Although NOMA technique offers numerous advantages, the enhanced information sensing ability of more users via this technique, leads to higher security and privacy threat.

2. Advantages of NOMA in 5G:

Improved Spectral Efficiency: By allowing multiple users to share the same resources, NOMA improves spectral efficiency, making better use of available bandwidth.

Increased Capacity: NOMA supports more users simultaneously, which is critical for 5G networks that need to accommodate massive machine-type communications (mMTC) and enhanced mobile broadband (eMBB) scenarios.

Fairness: NOMA can enhance fairness by allocating more power to users with weaker channel conditions, ensuring that users far from the base station or in poorer conditions can still achieve acceptable performance.

Low Latency: NOMA reduces resource allocation overhead, which can result in lower latency for users, important for ultra-reliable low-latency communication (URLLC) in 5G.

3. Key Techniques in NOMA:

Successive Interference Cancellation (SIC): At the receiver end, stronger signals (intended for users with better channel conditions) are decoded first and subtracted from the superimposed signal. This process continues until the weakest signal is decoded.

Power Domain NOMA: Users are distinguished by their power levels, with higher power allocated to users with weaker channels and lower power to users with stronger channels.

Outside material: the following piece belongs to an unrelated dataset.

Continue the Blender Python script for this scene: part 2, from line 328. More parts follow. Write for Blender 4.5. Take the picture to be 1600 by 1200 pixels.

Cooperative NOMA: A variant where stronger users help relay information to weaker users, enhancing overall system performance.

4. NOMA in Beyond 5G:

Integration with other technologies: NOMA will likely be combined with other advanced technologies like massive MIMO, millimeter-wave (mmWave) communication, and full-duplex communications to further enhance system capacity and performance.

Use in Hybrid Systems: Future wireless networks will likely use NOMA in conjunction with other access technologies to handle diverse service requirements, including IoT, autonomous vehicles, and augmented reality.

Enhanced Network Slicing: NOMA will support network slicing, allowing multiple virtual networks to coexist, each optimized for different service types.

5. Challenges:

Complexity of SIC: While NOMA offers many benefits, successive interference cancellation is computationally intensive, and its accuracy can degrade in poor channel conditions.

User Pairing: Efficient user pairing (which users should share the same resources) is crucial for optimal

NOMA performance. Poor pairing can negate the benefits of NOMA.

Security and Privacy: Since users share the same frequency bands, ensuring the privacy of each user's data is a challenge.

6. Applications:

eMBB: In scenarios where high data rates are required for many users, such as in crowded urban areas, NOMA can significantly increase capacity.

mMTC: NOMA can efficiently support massive IOT networks by accommodating a large number of low-power, low-data-rate devices.

V2X (Vehicle-to-Everything) Communication: As autonomous vehicles and connected cars become more prevalent, NOMA can help manage the high density of communications needed for vehicle-to-vehicle and vehicle-to-infrastructure links.

NOMA is poised to play a critical role in 5G and beyond, enabling highly efficient, scalable, and flexible wireless networks.